En la discusión, a veces caótica y poco clara, sobre la reforma político-electoral por venir, hay un tema que parece haberse instalado como consenso entre las principales fuerzas políticas sin que el mismo haya estado acompañado de una discusión -y me temo que tampoco de una reflexión- suficiente que, de perdurar, puede tener implicaciones muy delicadas para el funcionamiento de la democracia mexicana. Me refiero a la propuesta (plasmada incluso en el compromiso 90 del Pacto por México) de incorporar a la ley (o peor aún, a la Constitución) nuevas causales de nulidad de las elecciones tales como el rebase de los topes de campaña, el uso de recursos al margen de las normas y la compra de cobertura informativa en cualquiera de sus modalidades periodísticas.
En las elecciones de 2006 se suscitó un debate intenso sobre si la elección presidencial podía ser susceptible de ser anulada por el Tribunal Electoral, o si la falta de previsión legal de esa figura para ese tipo de elección excluía esa posibilidad. En aquella ocasión sostuve -y lo sigo creyendo- que la nulidad de las elecciones es y debe ser una alternativa posible, pero la misma tiene que ser considerada como una última ratio, la válvula de seguridad extrema de la salvaguarda del carácter democrático de una elección.
No debe olvidarse que anular una elección significa, ni más ni menos, determinar que los millones de votos que los ciudadanos han depositado en las urnas no cuentan, que sus voluntades expresadas en los sufragios no deben ser atendidas porque se consideran viciadas o invalidadas por los hechos o actos que llevan a quien califica esa elección a declararla nula. Por eso no puede abaratarse la nulidad y convertirla moneda de cambio corriente, la nulidad es y debe ser un último recurso.

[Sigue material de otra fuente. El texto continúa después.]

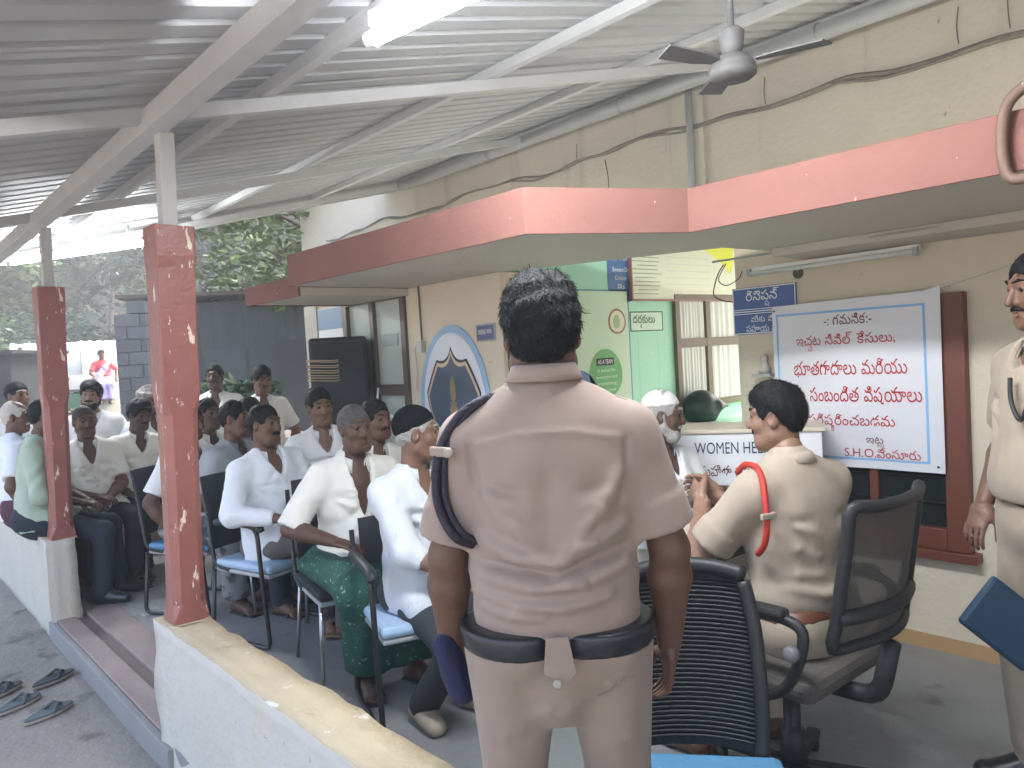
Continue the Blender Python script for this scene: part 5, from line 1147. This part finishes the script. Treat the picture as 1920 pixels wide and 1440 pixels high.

Lo cierto es que la tendencia en la que hemos venido caminando en la última década es la opuesta. El recurso a la nulidad se ha vuelto en un expediente al que los partidos políticos recurren de manera reiterada al impugnar las elecciones en las que no han ganado. Peor aún, la nulidad de las elecciones en ocasiones se ha frivolizado a tal grado que algunos tribunales la han decretado más inspirados en percepciones e inferencias no siempre suficientemente sustentadas y con apreciaciones prevalentemente subjetivas.
Deberíamos andarnos con mucho más cuidado cuando estamos planteando sostener que los votos emitidos no valen. Más aún cuando, como lo han demostrado los recientes procesos de fiscalización, la determinación de los gastos de campaña y el eventual rebase de topes depende, en mucho, de las estrategias financieras y de la ingeniería con la cual los partidos presentan sus ingresos y gastos a la autoridad electoral (tema que, por cierto, debe revisarse en sus méritos en el futuro).
Lo mismo vale cuando hablamos de la adquisición -prohibida por la Constitución- de tiempos en radio y televisión para fines electorales como causal de nulidad. Quien conoce de estos temas sabe lo complicado que resulta determinar cuándo se ha incurrido en una compra ilegal de tiempo aire. Peor aún, la frecuente sobreinterpretación que respecto a este tema han realizado con frecuencia los órganos electorales ha provocado también un abaratamiento de ese tema al grado que se ha considerado, por ejemplo, que el entrevistar más a un candidato que a otro es un elemento suficiente para determinar una adquisición indebida (increíble pero ya ha ocurrido). ¿De verdad queremos que un tema que es discutible, debatible, sujeto a muchas apreciaciones y subjetividades, termine por ser el elemento determinante para que una elección sea valida o nula?
No discuto las razones -que incluso podrían acompañarse- de querer encarecer el costo de las irregularidades que hoy se propone sean causales de nulidad, lo que no creo es que sea pertinente que la consecuencia que se pretenda sea la anulación de los comicios.
Creo, por el contrario, que en este tema la ruta que debería reforzarse es la de desempolvar ese principio que está en la Constitución y que fue pensado como la clave para inyectar certeza e ir cimentando la construcción de los procesos electorales: la definitividad de sus etapas; y, en ese sentido, asumir a la nulidad como lo que, creo, debe ser un último, extremo y excepcional recurso.